◆ **Exercise**: Print the first line of the material below and each line after it, exactly as written, ending with the line that contains "620)], .012, .8)".

|---|

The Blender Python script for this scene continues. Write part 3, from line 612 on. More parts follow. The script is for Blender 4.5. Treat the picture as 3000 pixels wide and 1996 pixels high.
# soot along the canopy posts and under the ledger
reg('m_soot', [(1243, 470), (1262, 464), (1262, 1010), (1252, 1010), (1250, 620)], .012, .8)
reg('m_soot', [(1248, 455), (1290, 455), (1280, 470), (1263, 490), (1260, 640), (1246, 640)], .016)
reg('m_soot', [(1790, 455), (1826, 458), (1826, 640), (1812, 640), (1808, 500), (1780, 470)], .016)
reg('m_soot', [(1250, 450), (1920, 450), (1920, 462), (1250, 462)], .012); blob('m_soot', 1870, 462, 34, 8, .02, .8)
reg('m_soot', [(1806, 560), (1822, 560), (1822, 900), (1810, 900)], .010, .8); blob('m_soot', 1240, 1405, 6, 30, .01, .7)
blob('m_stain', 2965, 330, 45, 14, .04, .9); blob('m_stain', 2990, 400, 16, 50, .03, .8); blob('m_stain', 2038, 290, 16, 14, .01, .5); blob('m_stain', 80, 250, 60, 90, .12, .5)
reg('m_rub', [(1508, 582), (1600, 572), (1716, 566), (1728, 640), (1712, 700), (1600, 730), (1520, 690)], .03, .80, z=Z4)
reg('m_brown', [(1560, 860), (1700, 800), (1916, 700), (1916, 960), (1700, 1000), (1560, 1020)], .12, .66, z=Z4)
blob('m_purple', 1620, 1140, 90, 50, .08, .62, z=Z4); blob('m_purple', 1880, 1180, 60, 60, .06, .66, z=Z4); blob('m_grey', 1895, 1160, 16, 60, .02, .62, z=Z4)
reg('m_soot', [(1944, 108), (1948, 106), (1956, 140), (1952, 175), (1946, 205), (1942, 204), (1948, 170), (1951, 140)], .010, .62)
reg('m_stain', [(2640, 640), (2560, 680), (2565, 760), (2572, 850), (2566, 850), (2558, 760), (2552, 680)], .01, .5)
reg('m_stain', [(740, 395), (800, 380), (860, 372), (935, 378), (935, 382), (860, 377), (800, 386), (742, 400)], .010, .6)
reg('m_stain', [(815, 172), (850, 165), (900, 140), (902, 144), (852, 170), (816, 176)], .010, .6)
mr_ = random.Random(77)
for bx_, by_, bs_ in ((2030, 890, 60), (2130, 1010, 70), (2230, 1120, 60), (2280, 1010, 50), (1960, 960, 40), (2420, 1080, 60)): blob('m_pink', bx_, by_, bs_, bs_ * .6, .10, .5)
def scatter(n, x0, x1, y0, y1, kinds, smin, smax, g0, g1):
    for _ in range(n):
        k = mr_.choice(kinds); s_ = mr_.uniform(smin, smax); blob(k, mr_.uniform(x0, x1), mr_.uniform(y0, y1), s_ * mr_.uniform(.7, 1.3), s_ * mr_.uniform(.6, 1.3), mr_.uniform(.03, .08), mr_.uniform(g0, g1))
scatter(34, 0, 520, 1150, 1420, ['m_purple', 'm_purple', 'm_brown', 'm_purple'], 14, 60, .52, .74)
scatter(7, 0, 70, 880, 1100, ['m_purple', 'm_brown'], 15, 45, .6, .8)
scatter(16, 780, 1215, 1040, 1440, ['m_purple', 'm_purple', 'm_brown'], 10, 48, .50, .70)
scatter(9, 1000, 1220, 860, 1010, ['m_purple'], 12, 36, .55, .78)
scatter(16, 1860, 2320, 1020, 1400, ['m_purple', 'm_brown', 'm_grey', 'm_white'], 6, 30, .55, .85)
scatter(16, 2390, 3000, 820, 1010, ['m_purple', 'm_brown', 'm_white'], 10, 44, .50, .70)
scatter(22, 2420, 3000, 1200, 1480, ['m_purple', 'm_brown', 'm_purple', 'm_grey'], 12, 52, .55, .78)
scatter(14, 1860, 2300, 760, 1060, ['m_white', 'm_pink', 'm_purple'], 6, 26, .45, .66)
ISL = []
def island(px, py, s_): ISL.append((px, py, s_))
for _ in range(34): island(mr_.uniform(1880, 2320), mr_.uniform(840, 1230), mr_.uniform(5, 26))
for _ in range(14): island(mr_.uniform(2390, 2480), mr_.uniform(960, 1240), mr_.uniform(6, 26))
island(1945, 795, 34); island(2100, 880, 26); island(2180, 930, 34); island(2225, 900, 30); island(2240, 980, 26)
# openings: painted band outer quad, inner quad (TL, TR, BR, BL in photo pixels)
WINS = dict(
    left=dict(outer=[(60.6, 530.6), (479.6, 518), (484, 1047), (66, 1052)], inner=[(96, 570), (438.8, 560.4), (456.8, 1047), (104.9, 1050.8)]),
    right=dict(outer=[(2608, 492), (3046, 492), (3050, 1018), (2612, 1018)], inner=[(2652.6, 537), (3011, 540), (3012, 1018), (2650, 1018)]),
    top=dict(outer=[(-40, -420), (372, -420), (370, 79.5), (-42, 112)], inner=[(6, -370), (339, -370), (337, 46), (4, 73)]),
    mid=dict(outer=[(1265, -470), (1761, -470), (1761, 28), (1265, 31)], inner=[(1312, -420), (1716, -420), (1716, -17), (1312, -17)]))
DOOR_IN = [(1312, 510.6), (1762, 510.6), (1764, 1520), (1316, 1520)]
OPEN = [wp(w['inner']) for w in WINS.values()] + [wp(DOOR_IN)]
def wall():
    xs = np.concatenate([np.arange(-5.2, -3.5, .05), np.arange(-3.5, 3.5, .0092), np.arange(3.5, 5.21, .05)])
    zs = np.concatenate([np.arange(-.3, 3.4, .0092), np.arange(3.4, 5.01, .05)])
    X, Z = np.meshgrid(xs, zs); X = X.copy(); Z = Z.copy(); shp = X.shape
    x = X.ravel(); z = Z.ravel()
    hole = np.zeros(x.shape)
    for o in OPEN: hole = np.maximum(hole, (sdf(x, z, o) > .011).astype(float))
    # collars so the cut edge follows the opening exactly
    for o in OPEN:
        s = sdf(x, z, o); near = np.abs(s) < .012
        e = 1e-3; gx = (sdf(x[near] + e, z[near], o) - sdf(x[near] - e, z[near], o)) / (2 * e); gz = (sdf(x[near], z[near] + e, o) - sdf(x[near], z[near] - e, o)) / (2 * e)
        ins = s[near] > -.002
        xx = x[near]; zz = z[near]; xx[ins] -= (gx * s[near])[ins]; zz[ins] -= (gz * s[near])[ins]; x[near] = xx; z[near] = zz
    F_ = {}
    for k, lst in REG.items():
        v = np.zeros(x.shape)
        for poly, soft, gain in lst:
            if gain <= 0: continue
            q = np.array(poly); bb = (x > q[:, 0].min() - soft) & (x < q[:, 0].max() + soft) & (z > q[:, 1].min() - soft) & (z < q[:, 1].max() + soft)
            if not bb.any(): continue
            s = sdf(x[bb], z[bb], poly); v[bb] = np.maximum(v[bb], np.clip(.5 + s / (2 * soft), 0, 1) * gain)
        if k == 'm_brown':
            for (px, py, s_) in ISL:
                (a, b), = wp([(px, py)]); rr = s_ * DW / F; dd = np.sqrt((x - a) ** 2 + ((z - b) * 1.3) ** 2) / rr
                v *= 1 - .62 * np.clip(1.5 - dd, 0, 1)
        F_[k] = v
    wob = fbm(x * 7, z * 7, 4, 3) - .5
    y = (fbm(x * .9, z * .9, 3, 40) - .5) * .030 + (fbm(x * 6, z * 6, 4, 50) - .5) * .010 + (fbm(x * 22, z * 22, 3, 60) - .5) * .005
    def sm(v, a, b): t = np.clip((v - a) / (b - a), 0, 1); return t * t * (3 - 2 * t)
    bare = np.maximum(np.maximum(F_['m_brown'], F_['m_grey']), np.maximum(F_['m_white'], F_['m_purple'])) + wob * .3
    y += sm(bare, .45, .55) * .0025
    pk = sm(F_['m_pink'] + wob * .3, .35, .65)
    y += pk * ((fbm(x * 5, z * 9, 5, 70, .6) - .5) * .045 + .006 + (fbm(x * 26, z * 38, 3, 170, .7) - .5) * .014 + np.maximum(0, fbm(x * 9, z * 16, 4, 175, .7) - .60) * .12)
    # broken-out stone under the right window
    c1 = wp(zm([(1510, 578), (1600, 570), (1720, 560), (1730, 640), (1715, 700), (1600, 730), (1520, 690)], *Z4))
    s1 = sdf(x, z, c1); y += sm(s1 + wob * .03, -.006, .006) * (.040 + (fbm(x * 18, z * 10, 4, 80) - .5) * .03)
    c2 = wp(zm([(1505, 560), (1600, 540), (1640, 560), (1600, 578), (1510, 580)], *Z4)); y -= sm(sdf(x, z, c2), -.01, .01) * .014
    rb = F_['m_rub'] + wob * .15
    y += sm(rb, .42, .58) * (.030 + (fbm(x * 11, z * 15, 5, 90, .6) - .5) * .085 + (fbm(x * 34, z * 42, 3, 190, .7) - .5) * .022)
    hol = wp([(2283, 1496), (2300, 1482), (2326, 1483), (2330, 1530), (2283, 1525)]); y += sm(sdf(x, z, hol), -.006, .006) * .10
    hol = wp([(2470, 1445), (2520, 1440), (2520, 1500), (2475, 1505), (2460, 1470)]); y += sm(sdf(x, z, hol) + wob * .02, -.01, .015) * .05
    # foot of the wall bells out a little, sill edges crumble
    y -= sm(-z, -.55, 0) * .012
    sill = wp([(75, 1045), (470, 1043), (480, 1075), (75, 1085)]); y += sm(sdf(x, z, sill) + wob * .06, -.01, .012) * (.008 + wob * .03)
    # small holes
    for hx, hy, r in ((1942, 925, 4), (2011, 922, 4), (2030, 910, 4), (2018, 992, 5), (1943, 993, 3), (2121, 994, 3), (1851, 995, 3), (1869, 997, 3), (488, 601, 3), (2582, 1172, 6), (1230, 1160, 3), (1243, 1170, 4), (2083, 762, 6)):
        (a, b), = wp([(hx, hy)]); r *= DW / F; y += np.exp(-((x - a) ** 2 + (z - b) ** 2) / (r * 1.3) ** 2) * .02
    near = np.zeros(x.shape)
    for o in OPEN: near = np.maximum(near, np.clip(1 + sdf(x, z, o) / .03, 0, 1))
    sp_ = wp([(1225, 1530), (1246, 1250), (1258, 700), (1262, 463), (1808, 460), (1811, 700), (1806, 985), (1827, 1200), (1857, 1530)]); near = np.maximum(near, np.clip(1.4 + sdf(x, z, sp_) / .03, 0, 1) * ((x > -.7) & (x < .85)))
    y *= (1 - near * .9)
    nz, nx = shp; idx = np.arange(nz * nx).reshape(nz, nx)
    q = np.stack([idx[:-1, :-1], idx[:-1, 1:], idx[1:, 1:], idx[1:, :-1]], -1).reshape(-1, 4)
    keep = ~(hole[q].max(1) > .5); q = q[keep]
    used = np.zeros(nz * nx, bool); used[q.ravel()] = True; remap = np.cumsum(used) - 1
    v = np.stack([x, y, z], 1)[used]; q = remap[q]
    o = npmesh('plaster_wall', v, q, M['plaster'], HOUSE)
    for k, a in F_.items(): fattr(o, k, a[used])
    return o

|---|

◆ **Task response**:
The Blender Python script for this scene continues. Write part 3, from line 612 on. More parts follow. The script is for Blender 4.5. Treat the picture as 3000 pixels wide and 1996 pixels high.
# soot along the canopy posts and under the ledger
reg('m_soot', [(1243, 470), (1262, 464), (1262, 1010), (1252, 1010), (1250, 620)], .012, .8)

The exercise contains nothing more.